Ia menjelaskan, siapapun dapat menjadi pahlawan dalam hal menangkal hoaks. Sekalipun, kaum pemuda atau milenial. 

"Pada tahun 2045 Indonesia akan mengalami bonus demografi dengan porsi 70% penduduk dalam usia produktif. Meningat gen milenial dan gen Z sebagai digital native atau generasi yang tumbuh dikelilingi oleh teknologi dan internet, maka tantangan bagi generasi muda ke depan adalah memitigasi risiko agar tidak menjadi korban dari sisi negatif teknologi," terangnya. 

Terutama di era digitalisasi, di mana fenomena banjir informasi tidak terbendung. Oleh karena itu, generasi muda dituntut mampu berpikir secara kritis dan mengedepankan common sense atau akal sehat dalam menanggapi segala isu. 

"Mengedepankan budaya literasi digital merupakan jantung bagi pertumbuhan demokrasi Indonesia ke depan," Imbuhnya. 

Farhan menerangkan bahwa para generasi muda pun harus terlibat aktif dalam gerakan literasi digital agar memiliki ketahanan dalam arus pusaran informasi di berbagai platform digital. 

"Generasi muda merupakan motor penggerak yang akan menjadi penopang kehidupan bangsa Indonesia ke depan. Era transformasi digital menjadi momentum bagi para pemuda untuk terlibat dalam demi menciptakan ekosistem digital yang lebih baik," tuturnya. 

Fenomena bonus demografi, kata Farhan, akan terjadi baik di perkotaan maupun di pedesaan. Maka, pentingnya menciptakan SDM yang adaptif, inovatif, komunikatif, kolaboratif dan solutif. Hal ini diharapkan dapat meningkatkan level of competitiveness masyarakat Indonesia di dunia.

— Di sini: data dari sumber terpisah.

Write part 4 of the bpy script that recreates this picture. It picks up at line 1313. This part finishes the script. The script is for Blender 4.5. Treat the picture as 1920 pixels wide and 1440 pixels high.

Senada dengannya, salah seorang Jurnalis Tanah Air, Budi Adiputro menambahkan bahwa media massa itu sifatnya bebas. Apalagi Indonesia ini, merupakan negara yang menganut demokrasi yang memberikan hak untuk rakyatnya dalam berpendapat. Dengan demikian, kabar hoaks sangat mudah ditemui. 

"Nah, bagaiamana caranya kita mempercayai informasi-informasi yang ada dalam media massa? Sebenarnya ini mudah, yaitu dengan memakai etika dan pola verivikasi," sambungnya. 

Dengan demikian, lanjut Budi, bagi para pengguna sangat diperlukan kebijaksanaan. 

"Harus menggunkannya dengan bijak dan benar maka akan banyak manfaat serta keuntungan yang kita terima. Namun jika kita menggunakan media sosial dengan keluar dari jalan yang benar, maka itu dapat merugikan diri kita sendiri," jelasnya. 

Selain itu, faktor penting lainnya adalah pemahaman literasi digital. Kaum milenial dan pengguna lainnya dituntut untuk memahaminya. 

Dalam hal ini, Dirjen Aptika Kemkominfo, Samuel A Pangerapan, B.Sc mengatakan bahwa pihaknya akan menjadi garda terdepan dalam penanaman literasi digital ini kepada masyarakat.  

"Karena penggunaan internet perlu dibantu dnegan kapasitas literasi digital yang mumpuni agar masyarakat dapat memanfaatkan dengan produktif, bijak dan tepat guna," jelasnya. 

Sebab jika dilihat dari kondisi yang ada, tingkat literasi digital di Tanah Air kini masih belum mencapai tahap yang lebih baik. 

"Saat ini indeks literasi digital Indonesia masih berada pada angka 3,49 dari skala 5, yang artinya, masih dalam kategori sedang belum mencapai tahap yang lebih baik. Angka ini perlu terus kita tingkatkan sehingga menjadi tugas kita bersama untuk membekali masyarakat kita dengan kemampuan litrerasi digital," pungkasnya.